Look at their faces and you see clearly see just how utopian such fantasies are. Men like that do not turn over their power to others because they would be killed at once if they did so. They have ruled by terror for so long that they must go on ruling by terror if they merely wish to stay alive.
Uday and Qusay were not ruthless because of some personality defect. Ruthlessness was their job, just as it is the modus operandi of every gangster who wishes to keep control over his territory, where the cardinal rule is that you must always be prepared to display more conspicuous ruthlessness than your enemies. And this is precisely what Uday and Qusay did, and why torture was not a personal psychological aberration with them, but the foundation of their power.
To call Uday and Qusay "gangsters" might sound a bit strange, but it is the right word to use. Just as Chicago gangsters operated behind fronts, so too did Usay and Qusay; only their front was not an antique store or an importing business, but the state of Iraq. Indeed, before the U.S. attacked Iraq, Uday and Qusay would have inherited the country the way the sons of Mafioso inherit their family's business. And they would have kept in charge of it in the same way that their father had kept in charge of it. By terror and by torture.
How was such a state of affairs possible? In a world in which it is no longer possible to inherit human beings in the form of slaves, how is it possible to inherit them in the form of whole nations?
Ultimately it goes back to the idealistic doctrine known as the right of national self-determination. A people can decide on their own form of government, and if they want Uday and Qusay to succeed Saddam Hussein, who are we to tell them no?
But this is a cruel parody of the reality, a fact that has been revealed to the world in the aftermath of the Iraqi War, as evidence mounts as to the true gangster nature of the regime -- a regime that stood for nothing except its own endless perpetuation of power.

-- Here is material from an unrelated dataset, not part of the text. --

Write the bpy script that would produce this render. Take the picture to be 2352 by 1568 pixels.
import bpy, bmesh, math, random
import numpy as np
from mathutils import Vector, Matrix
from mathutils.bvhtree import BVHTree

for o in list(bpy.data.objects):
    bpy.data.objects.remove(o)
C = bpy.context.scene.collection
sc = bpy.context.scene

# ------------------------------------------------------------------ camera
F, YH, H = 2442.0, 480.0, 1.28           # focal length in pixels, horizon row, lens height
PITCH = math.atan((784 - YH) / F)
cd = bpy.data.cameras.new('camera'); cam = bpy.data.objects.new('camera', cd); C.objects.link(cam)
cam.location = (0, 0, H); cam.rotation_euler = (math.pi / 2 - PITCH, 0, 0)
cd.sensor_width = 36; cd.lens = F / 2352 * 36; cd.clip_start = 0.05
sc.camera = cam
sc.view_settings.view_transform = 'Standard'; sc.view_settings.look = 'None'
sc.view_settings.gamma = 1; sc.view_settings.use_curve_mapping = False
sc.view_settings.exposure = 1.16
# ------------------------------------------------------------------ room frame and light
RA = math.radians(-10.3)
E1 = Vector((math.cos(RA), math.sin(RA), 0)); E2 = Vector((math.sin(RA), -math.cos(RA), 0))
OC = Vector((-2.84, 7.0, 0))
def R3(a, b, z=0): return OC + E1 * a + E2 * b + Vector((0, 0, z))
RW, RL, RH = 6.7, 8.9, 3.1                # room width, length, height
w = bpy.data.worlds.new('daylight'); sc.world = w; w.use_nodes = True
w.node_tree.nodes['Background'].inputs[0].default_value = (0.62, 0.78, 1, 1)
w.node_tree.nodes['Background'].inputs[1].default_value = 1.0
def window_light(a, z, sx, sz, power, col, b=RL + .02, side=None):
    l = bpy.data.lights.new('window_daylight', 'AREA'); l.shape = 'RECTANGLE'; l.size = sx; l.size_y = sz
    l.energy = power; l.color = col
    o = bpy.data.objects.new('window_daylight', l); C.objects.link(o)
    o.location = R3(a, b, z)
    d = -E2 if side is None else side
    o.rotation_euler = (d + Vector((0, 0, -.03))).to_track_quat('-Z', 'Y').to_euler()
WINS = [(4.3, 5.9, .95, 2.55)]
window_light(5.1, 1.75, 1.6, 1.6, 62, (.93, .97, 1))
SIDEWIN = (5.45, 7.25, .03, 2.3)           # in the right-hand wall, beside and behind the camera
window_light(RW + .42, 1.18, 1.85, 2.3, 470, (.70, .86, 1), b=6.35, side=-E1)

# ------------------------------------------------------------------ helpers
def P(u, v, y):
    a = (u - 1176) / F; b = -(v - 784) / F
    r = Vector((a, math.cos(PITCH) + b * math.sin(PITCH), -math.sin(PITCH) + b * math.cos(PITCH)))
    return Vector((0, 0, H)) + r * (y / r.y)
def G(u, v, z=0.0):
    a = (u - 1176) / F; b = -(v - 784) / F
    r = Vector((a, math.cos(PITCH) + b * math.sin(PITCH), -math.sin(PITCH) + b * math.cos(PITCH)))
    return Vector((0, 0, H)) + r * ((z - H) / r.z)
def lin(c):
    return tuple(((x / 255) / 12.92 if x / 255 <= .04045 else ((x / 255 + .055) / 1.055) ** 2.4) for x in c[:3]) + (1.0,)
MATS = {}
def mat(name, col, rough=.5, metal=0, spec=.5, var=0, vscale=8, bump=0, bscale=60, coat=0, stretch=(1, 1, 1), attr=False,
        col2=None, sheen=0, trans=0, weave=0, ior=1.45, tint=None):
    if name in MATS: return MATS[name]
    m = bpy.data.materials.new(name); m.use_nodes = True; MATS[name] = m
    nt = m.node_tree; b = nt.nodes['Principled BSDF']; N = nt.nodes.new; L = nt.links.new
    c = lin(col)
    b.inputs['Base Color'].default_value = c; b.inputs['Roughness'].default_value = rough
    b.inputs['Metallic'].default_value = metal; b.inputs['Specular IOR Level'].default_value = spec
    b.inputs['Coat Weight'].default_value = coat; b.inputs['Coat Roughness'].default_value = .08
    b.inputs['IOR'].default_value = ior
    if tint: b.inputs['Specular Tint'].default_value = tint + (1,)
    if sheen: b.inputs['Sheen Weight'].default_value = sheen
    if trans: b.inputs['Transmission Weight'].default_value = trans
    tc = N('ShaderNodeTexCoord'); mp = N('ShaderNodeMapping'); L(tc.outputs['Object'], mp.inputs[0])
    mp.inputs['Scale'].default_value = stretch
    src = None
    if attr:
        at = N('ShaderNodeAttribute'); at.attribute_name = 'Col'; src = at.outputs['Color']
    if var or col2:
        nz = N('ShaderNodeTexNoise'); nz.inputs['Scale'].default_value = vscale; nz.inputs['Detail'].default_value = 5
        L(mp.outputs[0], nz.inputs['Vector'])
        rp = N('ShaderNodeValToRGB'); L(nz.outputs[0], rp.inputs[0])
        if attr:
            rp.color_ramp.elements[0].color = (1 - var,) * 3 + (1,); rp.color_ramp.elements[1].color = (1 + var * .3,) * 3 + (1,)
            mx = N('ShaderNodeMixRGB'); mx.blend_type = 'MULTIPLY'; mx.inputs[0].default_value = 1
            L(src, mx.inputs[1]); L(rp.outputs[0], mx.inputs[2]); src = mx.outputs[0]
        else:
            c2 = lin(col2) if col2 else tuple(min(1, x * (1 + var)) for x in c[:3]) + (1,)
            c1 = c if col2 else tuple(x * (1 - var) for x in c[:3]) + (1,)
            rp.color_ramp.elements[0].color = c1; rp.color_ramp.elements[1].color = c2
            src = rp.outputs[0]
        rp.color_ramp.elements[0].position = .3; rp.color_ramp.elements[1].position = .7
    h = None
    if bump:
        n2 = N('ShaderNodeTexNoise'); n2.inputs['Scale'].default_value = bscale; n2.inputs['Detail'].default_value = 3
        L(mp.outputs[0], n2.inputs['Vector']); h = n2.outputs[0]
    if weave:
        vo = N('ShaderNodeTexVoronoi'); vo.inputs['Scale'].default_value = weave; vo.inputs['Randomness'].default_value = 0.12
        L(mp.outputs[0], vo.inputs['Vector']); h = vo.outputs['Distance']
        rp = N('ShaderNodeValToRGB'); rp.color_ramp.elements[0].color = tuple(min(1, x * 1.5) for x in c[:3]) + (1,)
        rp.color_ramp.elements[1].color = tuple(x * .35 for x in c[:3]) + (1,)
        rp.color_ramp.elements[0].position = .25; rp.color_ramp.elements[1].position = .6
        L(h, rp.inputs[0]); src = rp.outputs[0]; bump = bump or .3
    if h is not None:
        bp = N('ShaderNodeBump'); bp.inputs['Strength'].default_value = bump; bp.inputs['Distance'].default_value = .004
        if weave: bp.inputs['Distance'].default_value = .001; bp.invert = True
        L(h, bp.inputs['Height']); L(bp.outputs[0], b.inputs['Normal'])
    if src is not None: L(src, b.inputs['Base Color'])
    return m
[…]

No, this was not the way it was supposed to be. The right of national self-determination was supposed to protect the democratic will of the people who lived in a particular geographical territory. But in the case of Iraq, it protected only Uday, Qusay, and their henchmen, and left the Iraqi people utterly defenseless against their depredations.
Which is why we should consider replacing the primacy of a right of national self-determination with a more fundamental right -- the right of a people not to be ruled by gangsters and by thugs.
There was nothing unique about Uday and Qusay. They were representative of all the gangsters who have ever blighted the surface of the planet. And if their lives can teach us a lesson, it is that the world is safe from them only when they are dead, and not a moment before.